Usai debat, menanyakan kenapa Prabowo tidak menyerang balik soal partai korupsi. Jawaban Prabowo, “Saya tidak tega.” Padahal, Prabowo cukup mengatakan, bukankah Bapak Presiden yang telah mengizinkan mantan koruptor boleh nyaleg?
Dapat dipastikan, skakmat! Jokowi bakal klepek-klepek, kecuali dia lupa membaca keputusan yang telah diteken sebagai Presiden. Mengapa Prabowo tak tega melawan Jokowi? Bisa jadi, itu juga karena yang dihadapinya masih seorang Presiden.
Bukan capres! Mengingat Jokowi tidak pernah ambil cuti selama proses Pilpres 2019. Selama debat, Jokowi justru lebih agresif menyerang Prabowo, sosok yang pernah mengantarkannya menjadi Gubernur DKI Jakarta (selama 3 tahun saja).

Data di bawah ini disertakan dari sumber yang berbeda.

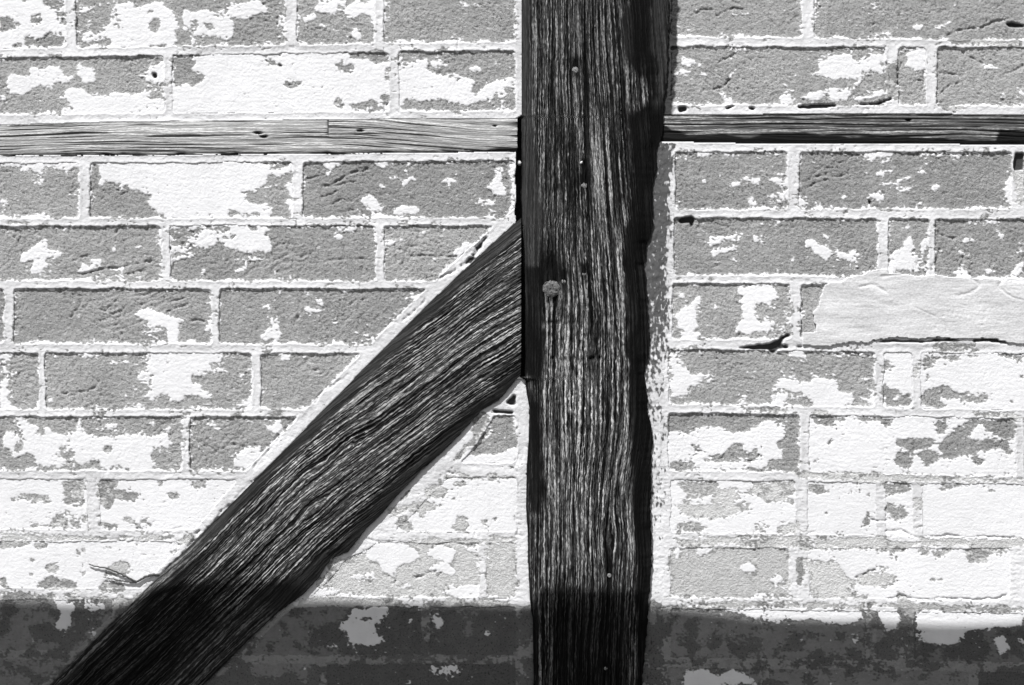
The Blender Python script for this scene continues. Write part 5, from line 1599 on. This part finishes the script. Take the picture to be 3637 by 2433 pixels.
# ------------------------------------------------------------------ what lies round the frame: ground, foot of the wall, unseen plank canopy added to throw the shade
M_GROUND = plain_material('gravel_path', 0.04, 0.075, 30.0, 0.95, 0.004)
def box(name, lo, hi, mat, parent=None):
    x0, y0, z0 = lo; x1, y1, z1 = hi
    V = [(x0, y0, z0), (x1, y0, z0), (x1, y1, z0), (x0, y1, z0), (x0, y0, z1), (x1, y0, z1), (x1, y1, z1), (x0, y1, z1)]
    Fc = [(0, 3, 2, 1), (4, 5, 6, 7), (0, 1, 5, 4), (1, 2, 6, 5), (2, 3, 7, 6), (3, 0, 4, 7)]
    return mesh_obj(name, V, Fc, mat, parent, ((x0 + x1) / 2, (y0 + y1) / 2, z0))
gr = mesh_obj('ground', [(-60, -60, 0), (60, -60, 0), (60, 60, 0), (-60, 60, 0)], [(0, 1, 2, 3)], M_GROUND, None, (0, 0, 0))
tag(gr, 'dark gravel path in front of the timber framed wall', None, None, 'structure')
M_PLINTH = plain_material('plinth_stone', 0.25, 0.42, 14.0, 0.9, 0.004)
zb = ZC - (2745 - CY) / S
pb = box('plinth', (-0.78, 0.001, 0.0), (0.78, 0.12, zb), M_PLINTH)
tag(pb, 'low stone plinth carrying the timber framed wall', None, None, 'structure')
M_PLANK = plain_material('old_plank', 0.06, 0.16, 25.0, 0.85, 0.001)
cz = lambda py, d: ZC - (py - CY) / S + d * (-sd[2] / sd[1])
canopy = bpy.data.objects.new('added_shade_canopy', None); COL.objects.link(canopy); canopy.location = (0, -0.65, 0)
tag(canopy, 'added plank canopy on two posts, out of view, placed to shade the wall', 'canopy')
dF = 0.42
xs = np.linspace(-1.75, 1.55, 90)
V, Fc = [], []
for i, x in enumerate(xs):
    pxs = CX + (x + dF * sd[0] / sd[1]) * S
    edge = np.interp(pxs, [-2000, 0, 300, 700, 1000, 1300, 1800, 2300, 2500, 2700, 3000, 3300, 3637, 6000], EDGE)
    z = cz(edge + 7 * perlin(np.array([x * 9.0]), np.array([0.3]), 501)[0], dF)
    V += [(x, -dF, z - 0.03), (x, -dF, z), (x, -dF - 0.45, z + 0.05), (x, -dF - 0.45, z + 0.02)]
for i in range(len(xs) - 1):
    a = 4 * i; b = a + 4
    Fc += [(a, a + 1, b + 1, b), (a + 1, a + 2, b + 2, b + 1), (a + 2, a + 3, b + 3, b + 2), (a + 3, a, b, b + 3)]
Fc += [(3, 2, 1, 0), (len(V) - 4, len(V) - 3, len(V) - 2, len(V) - 1)]
mesh_obj('shade_board', V, Fc, M_PLANK, canopy)
for x in (-1.68, 1.48):
    box('shade_board_post', (x - 0.04, -0.72, 0.0), (x + 0.04, -0.64, 1.34), M_PLANK, canopy)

Ibarat guru silat, Prabowo tidak tega “menghabisi” Jokowi di arena tanding, meski ia mampu melakukannya. Tapi, demi menghormati Presiden, Prabowo diam saja, hanya menjawabnya sekedar basa-basi. Padahal, ini bisa jadi forum klarifikasi.
Puluhan, bahkan, ratusan juta mata sedang mlototin layar televisi, baik di dalam maupun luar negeri. Ingin melihat Debat Kandidat Pilpres 2019. Ternyata banyak penonton kecewa karena debat tidak menarik, tidak greget sama sekali. Monoton!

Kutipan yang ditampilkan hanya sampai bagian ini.